Just a brief round-up for anyone who’s missed the predictably and forcefully split critical reaction to Jonathan Littell’s The Kindly Ones, a nearly 1,000-page novel told from the decidedly unsentimental perspective of Max Aue, an SS officer during the Holocaust. Originally published in French, the book was a commercial and critical success. It’s too soon to judge its commercial success in America (it was published here last week), but it has people talking, which seems to be, for better or worse, its raison d’être.
Michiko Kakutani, first out of the gate in the New York Times, snidely judged that the book’s champions “seem to have mistaken perversity for daring, pretension for ambition, an odious stunt for contrarian cleverness.”
Soon after, Michael Korda reviewed the book, and addressed its greatness as if answering a rhetorical question: “Yes, it’s a masterpiece,” he wrote, a work of “astonishing brutality, originality, and force.”
Somewhere between this dismissal and rave is Daniel Mendelsohn’s typically astute take in the New York Review of Books. Mendelsohn, renowned for his Classics background, brings a contextual knowledge to the novel that not many of its readers will. He argues that the book succeeds in “weaving together the dreadful and the mundane in an unsettlingly persuasive way.”
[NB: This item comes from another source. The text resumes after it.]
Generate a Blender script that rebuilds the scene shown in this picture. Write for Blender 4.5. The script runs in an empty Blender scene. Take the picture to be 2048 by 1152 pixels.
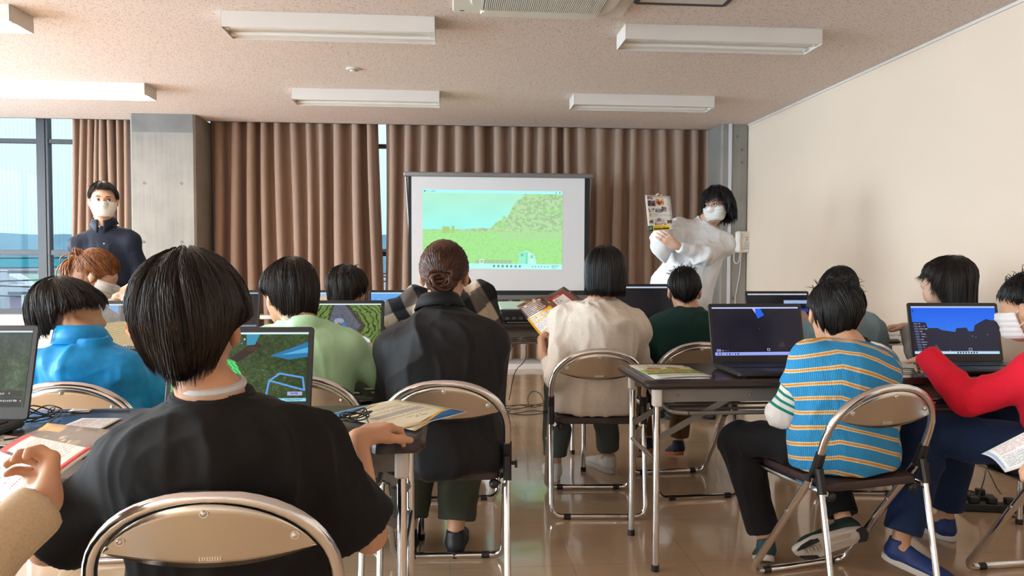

It’s that “mundane” that gives me (and Mendelsohn) pause. The Kindly Ones is not the first artistic endeavor to address the way that otherwise normal people can commit terrible acts. But from the reviews (including Korda’s rhapsody), it would seem that Aue is anything but normal, which could undermine the project. As Kakutani wrote:
Although Aue contends that he is “a man like other men,” “a man like you” and depicts himself as a cultivated intellectual who reads Flaubert and Kant, his story is hardly a case study in the banality of evil. Whereas the heroes of the play “Good” and the movie “Mephisto” were ordinary enough men who out of ambition or opportunism or weakness turned to the dark side and embraced the Nazi cause, Aue is clearly a deranged creature . . . Unable to understand Aue, much less sympathize with him, the reader is not goaded, as in the case of “Good” and “Mephisto,” to question his or her own capacity for moral compromise. Instead Mr. Littell simply gives us a monster talking at monstrous length about his monstrous deeds . . .
Or as Mendelsohn writes about Aue’s sadomasochistic, incestuous predilections:
. . . the problem, in the end, is that they make it harder and harder—and, finally, impossible—to see him as anything but, well, “inhuman,” a “monster,” precisely the kind of cliché of depravity that so many of this novel’s strongest passages successfully resist.